発展途上から先進国へ成長を遂げた世界の国々の中で、発展とともに「哲学」を若い世代や子どもに教えない国は、世界広しといえど日本だけであることに、未だ日本は気付いていない。その必要性はシンプルな説明が付くのだ。本来、物や機会が不足している中では、日本の高度成長期のように国民が一丸となって同じ目標に向かうので、哲学的な目標も分かりやすい。しかし、国が豊かになることで本来不足していた時に人が感じる「生きる意味」ということを考えなくなっていってしまうことは、人間工学的にも当たり前のことで、成長を遂げた社会が更に成長・成熟する過程で必要な感覚は、哲学的発想なのだ。

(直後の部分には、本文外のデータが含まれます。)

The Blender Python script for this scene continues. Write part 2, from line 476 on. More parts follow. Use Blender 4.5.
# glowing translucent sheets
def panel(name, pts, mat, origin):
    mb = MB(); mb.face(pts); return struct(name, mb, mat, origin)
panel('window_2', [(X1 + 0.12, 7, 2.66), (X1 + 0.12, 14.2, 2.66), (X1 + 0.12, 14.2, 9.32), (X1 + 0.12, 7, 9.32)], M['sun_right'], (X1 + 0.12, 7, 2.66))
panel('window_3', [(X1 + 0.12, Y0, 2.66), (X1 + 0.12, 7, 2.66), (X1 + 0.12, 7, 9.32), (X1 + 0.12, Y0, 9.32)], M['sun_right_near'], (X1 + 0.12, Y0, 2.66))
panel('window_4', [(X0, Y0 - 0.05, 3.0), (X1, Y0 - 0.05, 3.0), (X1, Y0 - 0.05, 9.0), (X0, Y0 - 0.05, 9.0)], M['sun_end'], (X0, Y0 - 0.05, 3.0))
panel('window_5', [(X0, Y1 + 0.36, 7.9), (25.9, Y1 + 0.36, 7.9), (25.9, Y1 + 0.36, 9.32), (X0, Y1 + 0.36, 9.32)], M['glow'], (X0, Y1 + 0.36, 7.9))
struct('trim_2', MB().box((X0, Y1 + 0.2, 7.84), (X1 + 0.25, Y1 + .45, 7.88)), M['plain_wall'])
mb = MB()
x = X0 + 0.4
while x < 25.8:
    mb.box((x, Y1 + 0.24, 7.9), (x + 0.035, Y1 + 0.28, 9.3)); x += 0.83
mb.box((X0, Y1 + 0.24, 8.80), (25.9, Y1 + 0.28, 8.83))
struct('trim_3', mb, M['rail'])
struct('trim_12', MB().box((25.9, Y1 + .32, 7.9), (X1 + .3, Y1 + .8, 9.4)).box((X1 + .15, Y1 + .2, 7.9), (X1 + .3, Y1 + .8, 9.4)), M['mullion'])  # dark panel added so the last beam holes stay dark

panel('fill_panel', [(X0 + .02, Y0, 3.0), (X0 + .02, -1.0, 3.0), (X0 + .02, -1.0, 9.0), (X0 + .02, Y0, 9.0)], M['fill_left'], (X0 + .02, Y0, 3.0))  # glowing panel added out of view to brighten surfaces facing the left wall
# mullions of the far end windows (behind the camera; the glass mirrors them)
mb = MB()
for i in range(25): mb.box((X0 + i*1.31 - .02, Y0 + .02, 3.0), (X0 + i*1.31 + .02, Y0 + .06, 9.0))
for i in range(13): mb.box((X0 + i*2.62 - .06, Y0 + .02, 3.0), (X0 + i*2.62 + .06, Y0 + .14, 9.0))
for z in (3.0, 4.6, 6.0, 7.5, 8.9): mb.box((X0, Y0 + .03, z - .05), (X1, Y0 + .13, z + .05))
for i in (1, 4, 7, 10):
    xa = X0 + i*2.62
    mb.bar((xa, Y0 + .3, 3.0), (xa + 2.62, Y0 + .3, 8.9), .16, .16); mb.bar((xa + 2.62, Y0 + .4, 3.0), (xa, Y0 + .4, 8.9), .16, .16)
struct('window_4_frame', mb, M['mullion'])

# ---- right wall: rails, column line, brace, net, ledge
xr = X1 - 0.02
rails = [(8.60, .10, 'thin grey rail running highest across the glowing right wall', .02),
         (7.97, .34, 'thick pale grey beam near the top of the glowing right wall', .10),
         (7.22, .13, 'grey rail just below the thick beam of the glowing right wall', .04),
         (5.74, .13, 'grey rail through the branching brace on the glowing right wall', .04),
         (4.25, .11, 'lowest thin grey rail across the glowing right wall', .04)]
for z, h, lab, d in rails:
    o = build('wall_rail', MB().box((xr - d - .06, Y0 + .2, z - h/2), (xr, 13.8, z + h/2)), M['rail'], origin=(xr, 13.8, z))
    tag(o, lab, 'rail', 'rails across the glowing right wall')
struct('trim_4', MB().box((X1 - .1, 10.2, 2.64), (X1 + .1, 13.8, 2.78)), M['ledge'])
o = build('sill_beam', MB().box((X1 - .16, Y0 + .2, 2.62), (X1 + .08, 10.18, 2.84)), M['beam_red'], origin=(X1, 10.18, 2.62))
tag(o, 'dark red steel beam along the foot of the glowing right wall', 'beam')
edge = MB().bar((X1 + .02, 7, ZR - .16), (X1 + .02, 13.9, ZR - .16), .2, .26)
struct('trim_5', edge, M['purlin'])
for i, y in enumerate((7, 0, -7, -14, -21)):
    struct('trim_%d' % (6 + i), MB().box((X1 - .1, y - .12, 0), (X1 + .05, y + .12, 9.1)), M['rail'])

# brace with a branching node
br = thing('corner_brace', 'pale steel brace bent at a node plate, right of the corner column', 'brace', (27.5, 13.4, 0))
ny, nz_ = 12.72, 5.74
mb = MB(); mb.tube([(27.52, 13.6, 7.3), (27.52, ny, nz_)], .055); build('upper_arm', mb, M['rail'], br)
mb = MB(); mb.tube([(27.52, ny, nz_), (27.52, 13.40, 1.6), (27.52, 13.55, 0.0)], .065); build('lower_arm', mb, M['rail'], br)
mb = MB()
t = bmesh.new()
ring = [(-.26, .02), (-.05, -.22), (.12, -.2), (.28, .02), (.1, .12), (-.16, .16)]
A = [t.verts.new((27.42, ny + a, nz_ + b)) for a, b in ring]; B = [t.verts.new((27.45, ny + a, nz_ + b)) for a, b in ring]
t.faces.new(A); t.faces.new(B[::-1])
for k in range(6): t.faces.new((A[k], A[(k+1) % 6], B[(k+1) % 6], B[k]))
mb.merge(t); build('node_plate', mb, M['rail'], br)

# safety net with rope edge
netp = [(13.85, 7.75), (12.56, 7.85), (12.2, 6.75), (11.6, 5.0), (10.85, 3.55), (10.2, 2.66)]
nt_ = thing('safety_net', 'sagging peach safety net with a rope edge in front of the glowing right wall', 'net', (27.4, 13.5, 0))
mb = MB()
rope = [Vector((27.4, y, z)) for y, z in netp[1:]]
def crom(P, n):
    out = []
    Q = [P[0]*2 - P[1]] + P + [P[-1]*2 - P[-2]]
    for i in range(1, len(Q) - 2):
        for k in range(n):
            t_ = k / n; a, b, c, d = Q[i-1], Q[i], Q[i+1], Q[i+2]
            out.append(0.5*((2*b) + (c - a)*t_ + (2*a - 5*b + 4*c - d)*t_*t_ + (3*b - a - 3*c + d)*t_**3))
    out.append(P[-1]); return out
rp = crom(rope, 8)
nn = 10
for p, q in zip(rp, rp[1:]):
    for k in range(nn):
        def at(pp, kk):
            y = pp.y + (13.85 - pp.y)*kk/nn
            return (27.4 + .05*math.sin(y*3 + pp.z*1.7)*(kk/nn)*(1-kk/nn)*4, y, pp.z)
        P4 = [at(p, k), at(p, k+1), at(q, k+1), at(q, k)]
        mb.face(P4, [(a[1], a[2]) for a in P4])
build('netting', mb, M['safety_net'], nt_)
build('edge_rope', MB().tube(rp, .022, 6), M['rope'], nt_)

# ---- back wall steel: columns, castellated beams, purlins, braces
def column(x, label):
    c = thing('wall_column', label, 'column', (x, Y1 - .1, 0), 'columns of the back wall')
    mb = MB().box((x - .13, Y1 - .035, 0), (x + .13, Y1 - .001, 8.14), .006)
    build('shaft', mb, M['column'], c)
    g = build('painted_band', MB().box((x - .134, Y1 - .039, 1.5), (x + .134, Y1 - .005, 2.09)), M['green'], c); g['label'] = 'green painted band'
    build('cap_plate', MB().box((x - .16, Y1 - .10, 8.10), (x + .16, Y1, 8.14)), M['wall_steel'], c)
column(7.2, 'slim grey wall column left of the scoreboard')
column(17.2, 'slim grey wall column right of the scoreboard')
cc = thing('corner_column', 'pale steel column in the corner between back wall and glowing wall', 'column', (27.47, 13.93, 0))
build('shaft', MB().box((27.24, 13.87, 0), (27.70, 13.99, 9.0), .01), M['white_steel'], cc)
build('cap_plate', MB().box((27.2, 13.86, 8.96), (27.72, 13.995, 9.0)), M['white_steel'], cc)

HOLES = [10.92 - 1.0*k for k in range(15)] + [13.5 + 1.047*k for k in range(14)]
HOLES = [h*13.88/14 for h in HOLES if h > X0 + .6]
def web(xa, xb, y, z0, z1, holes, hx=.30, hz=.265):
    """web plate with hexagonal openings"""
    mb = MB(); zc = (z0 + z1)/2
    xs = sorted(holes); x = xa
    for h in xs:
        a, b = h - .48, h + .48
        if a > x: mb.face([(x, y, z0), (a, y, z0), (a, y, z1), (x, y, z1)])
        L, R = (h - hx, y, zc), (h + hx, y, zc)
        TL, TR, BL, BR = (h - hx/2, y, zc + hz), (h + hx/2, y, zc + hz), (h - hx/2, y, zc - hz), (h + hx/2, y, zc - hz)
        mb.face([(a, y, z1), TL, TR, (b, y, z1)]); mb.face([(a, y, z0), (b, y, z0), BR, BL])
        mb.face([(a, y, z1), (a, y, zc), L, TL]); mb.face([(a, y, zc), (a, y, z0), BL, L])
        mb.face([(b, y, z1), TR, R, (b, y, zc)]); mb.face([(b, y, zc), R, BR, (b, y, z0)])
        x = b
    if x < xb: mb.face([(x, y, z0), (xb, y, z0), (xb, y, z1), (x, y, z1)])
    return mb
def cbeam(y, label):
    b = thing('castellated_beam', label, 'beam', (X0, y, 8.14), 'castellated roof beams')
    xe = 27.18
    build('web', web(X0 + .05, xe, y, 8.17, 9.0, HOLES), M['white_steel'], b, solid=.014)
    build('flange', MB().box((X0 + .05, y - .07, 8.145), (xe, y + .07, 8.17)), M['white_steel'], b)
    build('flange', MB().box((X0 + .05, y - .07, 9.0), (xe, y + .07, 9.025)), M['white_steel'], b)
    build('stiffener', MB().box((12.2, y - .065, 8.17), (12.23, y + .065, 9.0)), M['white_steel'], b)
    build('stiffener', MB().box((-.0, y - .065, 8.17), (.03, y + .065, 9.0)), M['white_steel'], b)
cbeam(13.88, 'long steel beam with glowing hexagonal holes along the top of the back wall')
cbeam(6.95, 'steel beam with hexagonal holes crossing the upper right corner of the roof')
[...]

まだ貧困にあえぐ国に対してどう自分たちの立場を考えるのか、本来生きていく中での豊かさとは何か、どんな基準を持って犯罪を考えるのか、など多くの人間社会の問題は哲学無しでは基準を失ってしまう。

6.ヒーロー感と危機対応能力

日本の歴史的ヒーローものは、多くが戦隊であったり軍隊であったり、水戸黄門のように役人であったりする。欧米のヒーローというのは、貧困にあえいだ個人であったり、アイアンマンのように大金持ちであったり、ふつうに社会の中にいる人間がヒーローになったりする。また、危機対応で言えばアメリカの映画には危機のシナリオが多い。The Day After Tomorrowのように、連邦政府が秘密に描いてきた氷河期対応のマニュアルがリークされて映画化されることなどは珍しくない。しかし、日本は危機が訪れたときの対処をシナリオ化し、さらにそこで個人に焦点をあててどう対処していくかを考えさせてくれるドラマや映画は珍しい。このように、個人レベルのヒーロー感や社会としての危機対応ということを考えない「平和ボケ」と揶揄される状況へ陥ったことで、東日本大震災やこのところの大型台風、温暖化やコロナウィルスの対応でアジア諸国よりも対応が遅れていくという状況に陥る。それは政治や行政の責任ではなく、国民一人一人が危機に無関心であること、生きていくことが難しいことを忘れてしまっていること、自分が誰かに対して助けになるというヒーロー感の欠片もなく、誰かがしてくれるという「当事者意識」の無さが露呈する形になった。

7.国際的信用

東日本大震災や台風の危機対応、オリンピックやコロナウィルスの状況を見ていて私の話をしている外国人のコメントは「日本ってそんな国だったっけ?」という一言である。日本は国際的な信用を失いつつある。日本製品の品質が最高潮だったのは高度成長期末期であり、そのころの日本人が培った国際的信用の貯金を今は食いつぶしているに他ならない。新たな信用を生むのは、いまの私たちの世代の行動にかかっている。

8.自己肯定感

ここに挙げたような失っていったものの結果、よく言われている「自己肯定感」を日本人は失っていった。これは行動からの結果であり、失ったものではない。

現在の日本を外の国の目から見ると非常に危機的に感じる。しかし、当事者の日本国民がその危機感を持たず、言われるがまま、渡されるがままの情報で動き、思考力を失ったことが本当に「失われた20年(30年)」で失ったものだということを理解したい。